Design of an adaptive LNA for hand‐held devices in a 1‐V 90‐nm standard RF CMOS technology: From circuit analysis to layout

Abstract

This paper deals the design of a reconfigurable Low‐Noise Amplifier (LNA) for the next generation of wireless hand‐held devices by using a lumped circuit approach based on physical laws. The purpose is not only to present simulation results showing the fulfillment of different standard specifications, but also to demonstrate that each design step has a physical meaning such that the mathematical design flow is simple as well as suitable for hand‐work in both laboratory and classroom.

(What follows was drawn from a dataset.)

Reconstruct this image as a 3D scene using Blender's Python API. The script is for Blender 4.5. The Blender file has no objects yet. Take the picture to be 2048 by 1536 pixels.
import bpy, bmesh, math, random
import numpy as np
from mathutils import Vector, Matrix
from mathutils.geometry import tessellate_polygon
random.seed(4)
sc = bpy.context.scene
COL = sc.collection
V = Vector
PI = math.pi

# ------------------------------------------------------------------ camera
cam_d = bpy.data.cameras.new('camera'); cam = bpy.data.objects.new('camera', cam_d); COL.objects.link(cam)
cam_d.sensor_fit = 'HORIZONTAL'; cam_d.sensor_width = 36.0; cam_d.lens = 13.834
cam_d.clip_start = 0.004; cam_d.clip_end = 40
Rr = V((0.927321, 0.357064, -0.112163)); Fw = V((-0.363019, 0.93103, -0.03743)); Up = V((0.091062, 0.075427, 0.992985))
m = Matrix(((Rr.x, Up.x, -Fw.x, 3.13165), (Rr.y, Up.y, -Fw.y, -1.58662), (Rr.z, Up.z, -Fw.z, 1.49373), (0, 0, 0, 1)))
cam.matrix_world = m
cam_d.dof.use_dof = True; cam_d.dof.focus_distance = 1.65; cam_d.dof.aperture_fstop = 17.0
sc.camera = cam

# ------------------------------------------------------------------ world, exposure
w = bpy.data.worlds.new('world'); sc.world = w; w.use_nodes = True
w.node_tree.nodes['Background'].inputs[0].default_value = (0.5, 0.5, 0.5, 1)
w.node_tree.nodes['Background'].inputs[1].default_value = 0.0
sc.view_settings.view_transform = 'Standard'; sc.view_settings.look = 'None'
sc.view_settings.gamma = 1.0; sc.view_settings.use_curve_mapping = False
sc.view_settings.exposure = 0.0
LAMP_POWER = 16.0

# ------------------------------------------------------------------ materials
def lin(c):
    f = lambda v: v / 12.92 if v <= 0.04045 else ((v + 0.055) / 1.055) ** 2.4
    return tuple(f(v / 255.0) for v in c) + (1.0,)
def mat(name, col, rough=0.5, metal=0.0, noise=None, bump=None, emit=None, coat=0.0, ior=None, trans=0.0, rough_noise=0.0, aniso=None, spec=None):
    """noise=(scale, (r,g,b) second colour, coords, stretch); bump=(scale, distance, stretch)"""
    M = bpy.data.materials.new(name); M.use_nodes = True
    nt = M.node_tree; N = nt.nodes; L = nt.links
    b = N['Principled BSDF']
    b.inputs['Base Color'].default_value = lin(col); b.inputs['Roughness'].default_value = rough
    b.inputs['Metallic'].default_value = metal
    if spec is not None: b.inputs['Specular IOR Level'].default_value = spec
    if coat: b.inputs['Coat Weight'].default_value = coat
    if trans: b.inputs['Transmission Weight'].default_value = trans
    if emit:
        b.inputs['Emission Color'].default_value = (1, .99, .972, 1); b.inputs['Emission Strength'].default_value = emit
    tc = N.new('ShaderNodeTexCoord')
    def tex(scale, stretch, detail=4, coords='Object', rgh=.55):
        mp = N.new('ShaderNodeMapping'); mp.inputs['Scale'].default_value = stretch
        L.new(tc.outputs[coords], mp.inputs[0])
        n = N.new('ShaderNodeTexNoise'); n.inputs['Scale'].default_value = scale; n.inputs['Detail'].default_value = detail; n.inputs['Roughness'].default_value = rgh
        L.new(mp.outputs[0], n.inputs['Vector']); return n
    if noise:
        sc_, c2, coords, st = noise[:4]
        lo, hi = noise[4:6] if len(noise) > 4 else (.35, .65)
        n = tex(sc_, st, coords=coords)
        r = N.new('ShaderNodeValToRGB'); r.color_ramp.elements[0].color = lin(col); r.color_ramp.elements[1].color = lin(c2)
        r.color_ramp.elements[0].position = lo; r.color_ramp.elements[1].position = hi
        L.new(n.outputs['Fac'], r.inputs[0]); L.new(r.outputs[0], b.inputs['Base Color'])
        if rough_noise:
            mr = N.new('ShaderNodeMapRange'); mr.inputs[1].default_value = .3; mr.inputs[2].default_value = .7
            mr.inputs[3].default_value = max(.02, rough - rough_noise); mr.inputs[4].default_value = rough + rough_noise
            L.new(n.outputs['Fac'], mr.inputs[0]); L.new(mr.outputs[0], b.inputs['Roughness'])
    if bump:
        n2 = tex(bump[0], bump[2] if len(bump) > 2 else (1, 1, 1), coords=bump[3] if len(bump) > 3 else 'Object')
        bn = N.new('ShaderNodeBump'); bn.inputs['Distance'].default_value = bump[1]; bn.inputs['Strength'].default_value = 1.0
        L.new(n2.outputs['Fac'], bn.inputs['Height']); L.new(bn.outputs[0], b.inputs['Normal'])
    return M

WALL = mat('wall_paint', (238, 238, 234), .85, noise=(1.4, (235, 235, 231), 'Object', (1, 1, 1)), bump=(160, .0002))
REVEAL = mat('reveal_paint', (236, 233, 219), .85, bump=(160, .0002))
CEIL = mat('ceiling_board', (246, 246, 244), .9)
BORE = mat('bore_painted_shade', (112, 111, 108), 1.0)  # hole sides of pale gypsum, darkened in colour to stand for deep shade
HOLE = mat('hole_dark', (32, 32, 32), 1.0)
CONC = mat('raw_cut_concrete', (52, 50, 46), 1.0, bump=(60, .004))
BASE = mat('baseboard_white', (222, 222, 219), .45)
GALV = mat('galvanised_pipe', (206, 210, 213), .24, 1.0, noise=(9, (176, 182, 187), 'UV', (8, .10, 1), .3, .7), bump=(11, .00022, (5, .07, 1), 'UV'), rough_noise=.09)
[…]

The circuit under analysis, which is designed according to technological design rules of a 90nm CMOS technology, is a two‐stage topology including inductive‐source degeneration, MOS-varactor based tuning networks, and programmable bias currents. This proposal, with reduced number of inductors and minimum power dissipation, adapts its performance to different standard specifications; the LNA is designed to cope with the requirements of GSM (PCS1900), WCDMA, Bluetooth and WLAN (IEEE 802.11b‐g). In order to evaluate the effect of technology parasitics on the LNA performance, simulation results demonstrate that the LNA features NF<1.77dB, S21>16dB, S11<-5.5dB, S22<-5.5 dB and IIP3>-3.3 dBm over the 1.85-2.48 GHz band. For all the standards under study the adaptive power consumption varies from 25.3 mW to 53.3mW at a power supply of 1‐V. The layout of the reconfigurable LNA occupies an area of 1.8mm2.